It is always American wont, as it was demonstrated on Thursday, to think that one of these warheads is able to strike in more than one direction. Thus, and in spite of its denials, Damascus is accused of having secretly acted to obtain nuclear capacity, whose aims are nothing less than explicit. The supporting videos have revealed the evidence (of what seems to imply an amazing failure by the Syrian Military Intelligence services) that the north-Korean supplier had violated the international agreement signed last year under which Pyongyang had committed not only to suspend its own programs but also to abstain from exporting its nuclear technology in exchange for supplies of alternative energies.

Last but not least, this is a very explicit warning addressed to Teheran. In the eyes of Washington, Iran’s underground activities underpin the international concerns to which the nuclear program of the Islamic Republic gives rise. Though considerably less spectacular than the 1981 destruction of the Iraqi experimental nuclear reactor Osirak, the recent September’s raid upon Syria can very well betoken an attack upon the same type of Iranian installations…

In the midst of all these warlike speculations, a definitely softer bomb was released by president Basher el-Assad in an interview with a Qatari newspaper about Turkish mediation between Israel and Syria, an effort that would lead to Israel’s withdrawal from the Golan in exchange of a total peace. It is valid to congratulate the Syrians right now, even if it is necessary to await the visit today in Damascus of the Turkey’s Prime Minister Recep Tayyep Erdogan, to know more about this prospect, even as we wonder whether Ehud Olmert and Assad are strong enough leaders to impose on their respective peoples the concessions and sacrifices required for peace.
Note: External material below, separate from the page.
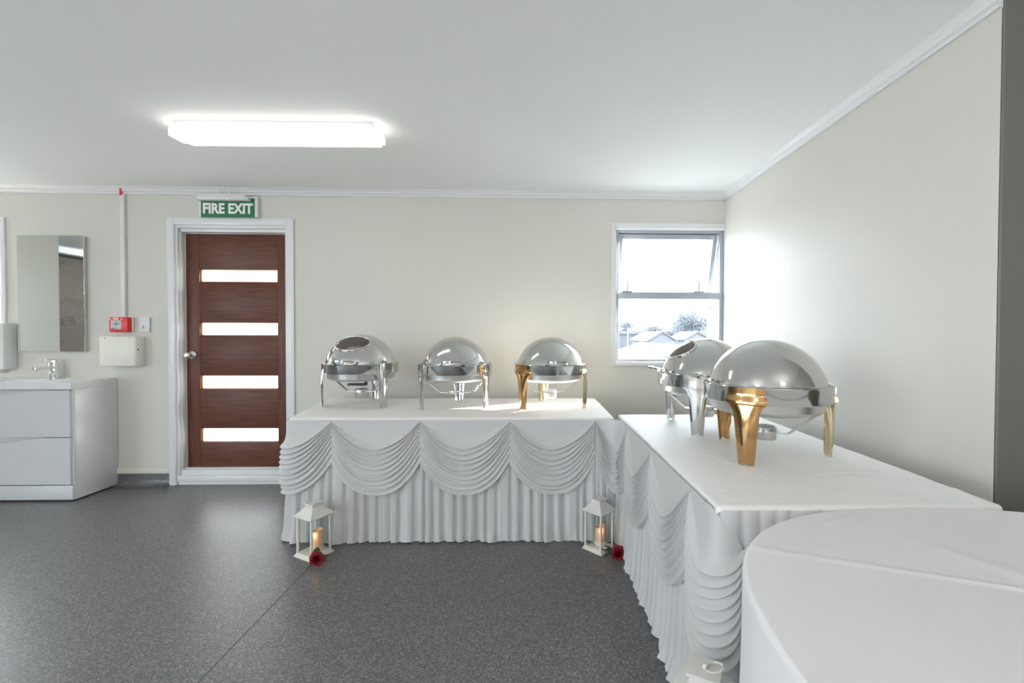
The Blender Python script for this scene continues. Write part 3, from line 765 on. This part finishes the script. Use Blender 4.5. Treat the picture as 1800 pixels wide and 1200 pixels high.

It is definitely normal and legitimate for Syria to seek negotiation, and to accept that these talks are impossible without American sponsorship. What is less normal and acceptable is the obstinate sanctimonious denial of what is clear to all: that all these recently exposed secret machinations have been going on, and indeed even stepped up considerably, since the war of 2006 summer. What is inappropriate and logic-defying upfront insolence is that in attempting to arrive at its objective of peace with Israel, Syria plays Lebanon as hostage by destabilizing it with the assistance of its Iranian ally and its trustworthy Lebanese militia; turning Lebanon into the launching sites of a thousand year old war with the same Israel with whom it seeks peace.

It would be interesting to learn what the automatic pro-Syrian opposition thinks about it all, always unfailingly prompt in pontificating so grandiloquently about great principles and such.